14 fevereiro 2004

Excertos de um livro não anunciado (171)

Uma coisa é a convicção com que o orador argumenta, outra, que pode ser bem diferente, é a convicção com que o auditório cimenta as suas crenças, os seus valores ou a que nele se forma sobre a pertinência e adequação dos argumentos que lhe são apresentados. Ora esta última terá sido praticamente ignorada por Perelman, facto tanto estranho quanto se tenha presente a sua própria recomendação de que o orador deve adaptar-se ao auditório (como veremos no capítulo seguinte).
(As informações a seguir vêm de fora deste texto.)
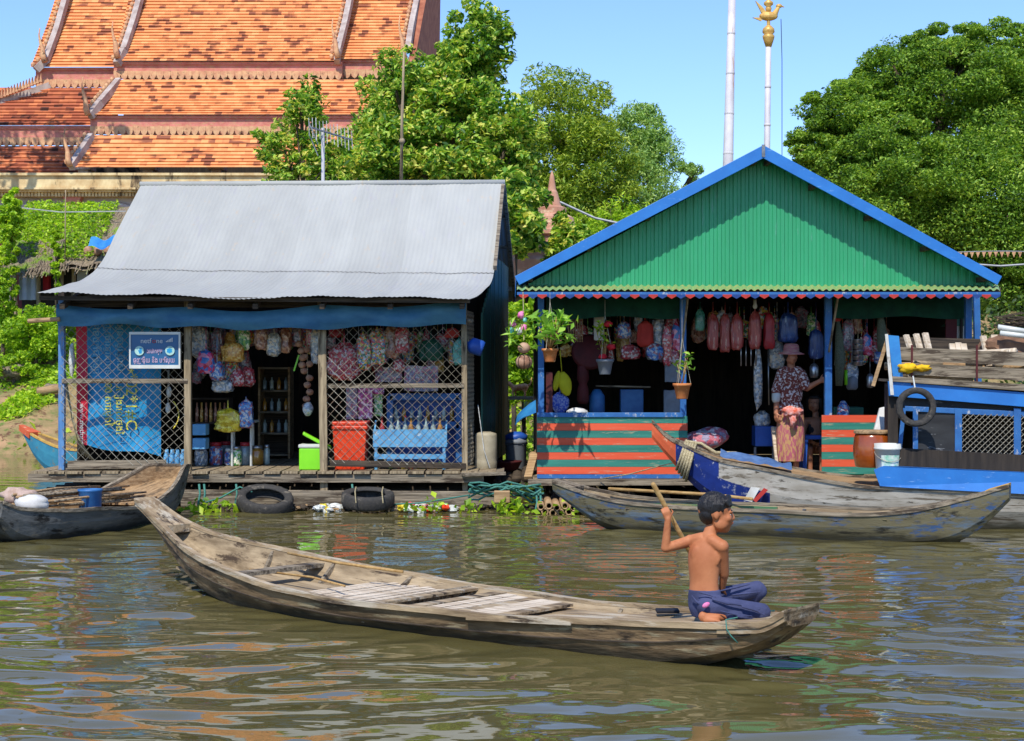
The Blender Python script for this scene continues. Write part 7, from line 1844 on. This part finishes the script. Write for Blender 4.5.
# right arm: down in front, hand near the lap
elR, wrR = Q(724,574,.02), Q(722,589,.07)
b.caps(shR, elR, 6.6*u1, 5.2*u1); b.caps(elR, wrR, 4.7*u1, 3.4*u1); b.ball(elR, 4.9*u1)
hand(b, wrR, Vector((.3,.5,-.7)), Vector((-.6,.6,.2)), 16*u1, grip=Vector((0,.6,-.5)), curl=.8)
# head
hs = 40*u1; hc = Q(716.5,512.5,.02); hf = Vector((.93,-.02,-.05)); 
Mh, Wh = body_head(b, hc, hf, Vector((0,-.0,1)), hs)
# near foot, sole up behind him; second foot
b.caps(Q(733,617,-.07), Q(717,617.5,-.12), 5.0*u1, 3.9*u1)
b.caps(Q(717,617.5,-.12), Q(703,617,-.12), 4.0*u1, 4.6*u1); b.ball(Q(703,616.5,-.12), (4.8*u1,4.6*u1,5.2*u1))
b.caps(Q(706,619.5,-.13), Q(717,621,-.15), 3.6*u1, 3.2*u1)
for k in range(5): b.caps(Q(716+k*.3,621-k*.2,-.17+k*.012), Q(720.5-k*.5,621.5,-.175+k*.013), 1.35*u1, 1.1*u1, 8)
organic(b, 'body', 'skin_boy', boy, .0048, 7)
face_parts(Wh, Mh, hs, boy)
hair(Wh, Mh, hs, boy)
b = MB()
tb = lambda a, c, ra, rb: b.caps(a, c, ra*u1, rb*u1, 14)
b.loft([(Q(707,617), 15*u1, 11*u1), (Q(706,608), 17.6*u1, 13*u1), (Q(705,598), 17.2*u1, 12.6*u1), (Q(704.5,591), 16.2*u1, 11.9*u1), (Q(704.5,589), 15.6*u1, 11.4*u1)], 28, Mt)
# far leg, knee up higher and further; near leg folded on the deck
tb(Q(708,600,.10), Q(757,589,.20), 11.0, 8.2); tb(Q(757,589,.20), Q(759,591,.20), 8.6, 8.4); tb(Q(758,592,.20), Q(742,612,.26), 8.0, 6.4)
tb(Q(708,606,-.06), Q(762,611,-.10), 11.4, 8.0); tb(Q(762,611,-.10), Q(763,612,-.10), 8.0, 7.8); tb(Q(761,614,-.11), Q(733,617,-.12), 7.4, 6.6)
rngf = random.Random(8)
for (x0, y0, x1, y1, d0, d1, r) in ((712,599,744,605,-.125,-.17,1.5),(720,611,752,616,-.15,-.19,1.4),(728,603,760,609,-.15,-.18,1.4),(742,607,766,616,-.18,-.18,1.3),(720,591,750,584,.03,.12,1.5),(732,595,760,592,.07,.12,1.4),(692,596,704,606,-.07,-.10,1.5),(698,592,716,597,-.09,-.12,1.3),(738,617,756,620,-.18,-.18,1.4)):
    m_ = ((x0+x1)/2+rngf.uniform(-2,2), (y0+y1)/2+rngf.uniform(-1.5,1.5)); tb(Q(x0,y0,d0), Q(m_[0],m_[1],(d0+d1)/2), r*.7, r); tb(Q(m_[0],m_[1],(d0+d1)/2), Q(x1,y1,d1), r, r*.6)
organic(b, 'trousers', 'trousers_blue', boy, .0055, 4)
b = MB(); 
b.ball(Q(706,605,-.150), (4.2*u1,1.6*u1,2.4*u1), 12, 8, Matrix.Rotation(-.5,3,'Y')); b.build('pocket_print', 'flower_pink', boy, True)
# paddle
t = thing('paddle', 'wooden paddle held upright in the left hand of the boy', 'paddle', Q(684,541,.14))
end = pa+pdir*((pa.z+.12)/-pdir.z)
b = MB(); b.tube([pa, pa+pdir*.01, pa.lerp(end,.5), pa+pdir*((end-pa).length-.34)], [.010,.0145,.0145,.0135], 10); b.build('shaft', 'pole_straw', t, True)
q = pa+pdir*((end-pa).length-.36); b = MB(); sx_ = pdir.cross(Vector((0,1,0))).normalized(); nn_ = Vector((0,1,0))
b.prism([q+sx_*.014, q+pdir*.08+sx_*.06, q+pdir*.36+sx_*.07, q+pdir*.42+sx_*.0, q+pdir*.36-sx_*.07, q+pdir*.08-sx_*.06, q-sx_*.014], (0,.014,0)); b.build('blade', 'wood_tan_x', t)
# ---- woman in the doorway
YW = 20.3; Q2 = lambda px, py, d=0.0: P(px, py, YW+d); u2 = YW/F; 
wo = thing('person', 'woman in a pink hat, floral blouse and sarong standing in the doorway', 'person', (X_(790,YW), YW, .357))
Mt = Matrix.Rotation(0, 3, 'Z'); b = MB()
hs = 17.5*u2; Mh, Wh = body_head(b, Q2(791,355), Vector((.35,-1,-.12)), Vector((0,0,1)), hs)
b.caps(Q2(791,360,.02), Q2(791,370,.02), 3.9*u2, 4.2*u2); 
b.caps(Q2(782,373), Q2(777,393,-.02), 4.4*u2, 3.6*u2); b.caps(Q2(777,393,-.02), Q2(776,413,-.06), 3.4*u2, 2.4*u2); hand(b, Q2(776,413,-.06), Vector((.05,-.1,-1)), Vector((.5,-.8,0)), 12*u2, grip=Vector((1,0,0)), curl=.5)
b.caps(Q2(801,374), Q2(807,388,-.06), 4.2*u2, 3.4*u2); b.caps(Q2(807,388,-.06), Q2(820,381,-.14), 3.2*u2, 2.3*u2); hand(b, Q2(820,381,-.14), Vector((.9,0,.25)), Vector((0,-.3,1)), 12*u2, grip=Vector((0,1,0)), curl=.6)
b.caps(Q2(791,374,.02), Q2(791,400,.02), 5*u2, 6*u2)
for x in (786, 796): b.caps(Q2(x,455,.02), Q2(x,470,.02), 3.6*u2, 2.8*u2); b.caps(Q2(x,472.5,.02), Q2(x,473,-.13), 2.6*u2, 2.2*u2)
b.caps(Q2(791,400,.02), Q2(786,455,.02), 7*u2, 4*u2); b.caps(Q2(791,400,.02), Q2(796,455,.02), 7*u2, 4*u2)
organic(b, 'body', 'skin_woman', wo, .009, 2)
face_parts(Wh, Mh, hs, wo)
b = MB(); b.ball(Wh(0,-.12,.02), (.40*hs,.42*hs,.42*hs), 16, 12, Mh, noise=.03); b.build('hair', 'hair_black', wo, True)
b = MB(); c = Wh(0,0,.18); b.lathe(c, [(.74*hs,-.13*hs),(.76*hs,-.10*hs),(.46*hs,.02*hs),(.43*hs,.36*hs),(.34*hs,.46*hs),(0,.5*hs)], 24, Mh @ Matrix.Rotation(.06,3,'X')); b.build('hat', 'hat_pink', wo, True)
b = MB(); tc = lambda a, c, ra, rb: b.caps(a, c, ra*u2, rb*u2, 14)
b.ball(Q2(791,379,.02), (12.5*u2,8.5*u2,10*u2)); b.ball(Q2(790.5,394,.02), (12.5*u2,8.5*u2,14*u2)); b.ball(Q2(790,410,.02), (14*u2,9.5*u2,12*u2)); tc(Q2(782,373), Q2(776.5,391,-.02), 5.6,5.4); tc(Q2(801,374), Q2(806,386,-.05), 5.4,5.2); tc(Q2(784,371,.02), Q2(798,371,.02), 5,5)
organic(b, 'blouse', 'cloth_floral', wo, .011, 2)
b = MB(); tc(Q2(776.5,392,-.02), Q2(776,399,-.04), 4.6, 4.3); b.build('cuff', 'white_plastic', wo, True)
b = MB()
def sar(u, v):
    a = u*2*PI; w = 13.0+1.8*math.sin(v*2.2)-2.4*v*v; rr = w+.8*math.sin(a*9+v*2)*v
    return Q2(791,0).x+rr*u2*math.cos(a)+(-.5*v)*u2, YW+.02+rr*.72*u2*math.sin(a), Z_(413+48*v,YW)
b.grid(sar, 54, 12); b.build('sarong', 'sarong', wo, True)
b = MB(); b.ball(Q2(792,412,-.17), (10*u2,4*u2,5*u2), 14, 8, noise=.3, seed=4); b.ball(Q2(793,420,-.18), (4*u2,3*u2,7*u2), 10, 8, noise=.3, seed=5); b.build('sash', 'sash', wo, True)
# ---- child behind
YC = 21.0; Q3 = lambda px, py, d=0.0: P(px, py, YC+d); u3 = YC/F
ch = thing('person', 'small child in a dark sleeveless top sitting behind the blue stool', 'person', (X_(815,YC), YC, .8))
b = MB(); hs = 17*u3; Mh, Wh = body_head(b, Q3(814,403), Vector((-.35,-1,-.1)), Vector((0,0,1)), hs)
b.caps(Q3(815,410,.02), Q3(816,420,.02), 3*u3, 3.6*u3); b.caps(Q3(806,421,.0), Q3(825,421,.0), 3.8*u3, 3.8*u3); b.caps(Q3(816,424,.02), Q3(816,446,.02), 8*u3, 8.5*u3)
b.caps(Q3(806,422), Q3(803,434,-.06), 3.2*u3, 2.7*u3); b.caps(Q3(803,434,-.06), Q3(809,441,-.16), 2.6*u3, 2*u3); hand(b, Q3(809,441,-.16), Vector((.8,-.2,-.4)), Vector((0,-.3,1)), 9*u3, grip=Vector((0,.5,-1)), curl=.5)
b.caps(Q3(825,422), Q3(828,434,-.04), 3.2*u3, 2.7*u3); b.caps(Q3(828,434,-.04), Q3(823,442,-.14), 2.6*u3, 2*u3); hand(b, Q3(823,442,-.14), Vector((-.8,-.2,-.4)), Vector((0,-.3,1)), 9*u3, grip=Vector((0,.5,-1)), curl=.5)
for k in (-1, 1): b.caps(Q3(816+k*5,448,.0), Q3(816+k*7,449,-.24), 5.4*u3, 4.2*u3); b.caps(Q3(816+k*7,449,-.24), Q3(816+k*6,471,-.24), 4*u3, 2.6*u3); b.caps(Q3(816+k*6,473,-.24), Q3(816+k*7,474,-.34), 2.4*u3, 2*u3)
organic(b, 'body', 'skin_child', ch, .009, 2); face_parts(Wh, Mh, hs, ch)
b = MB(); b.ball(Wh(0,-.14,.06), (.40*hs,.42*hs,.46*hs), 16, 12, Mh); b.ball(Wh(0,.05,.36), (.34*hs,.32*hs,.16*hs), 16, 10, Mh)
for k in (-1, 1): b.caps(Wh(k*.36,-.05,.2), Wh(k*.38,-.1,-.4), .1*hs, .06*hs)
organic(b, 'hair', 'hair_black', ch, .008, 1)
b = MB(); b.ball(Q3(816,430,.02), (10*u3,8*u3,9*u3)); b.ball(Q3(816,443,.02), (10.5*u3,9*u3,10*u3)); b.caps(Q3(811,419,.02), Q3(811,426,.0), 3*u3, 4*u3); b.caps(Q3(821,419,.02), Q3(821,426,.0), 3*u3, 4*u3)
organic(b, 'top', 'cloth_black', ch, .01, 2)
b = MB(); b.box(Q3(803,471,.0)+Vector((0,-.05,0)), Q3(829,456,.0)+Vector((0,.25,0))); tag(b.build('low_bench', 'wood_dark_x', bevel=.01), 'low dark wooden bench the small child sits on', 'bench')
É que implicando tal adaptação uma prévia selecção das premissas já aceites para a partir delas se justificar uma proposta ou conclusão, bem como a constante atenção do orador às sucessivas reacções daqueles a quem se dirige, como permanecer alheio à convicção com que o auditório perfilha tais crenças e valores ou até mesmo ao convencimento que nele se produz durante o desenvolvimento da argumentação? Cremos, por isso, que, ao nível do respectivo processo de comunicação, Perelman deu o maior relevo à convicção do emissor, mas descurou sistematicamente o papel que a convicção do receptor exerce na orientação e sentido do próprio acto de adesão.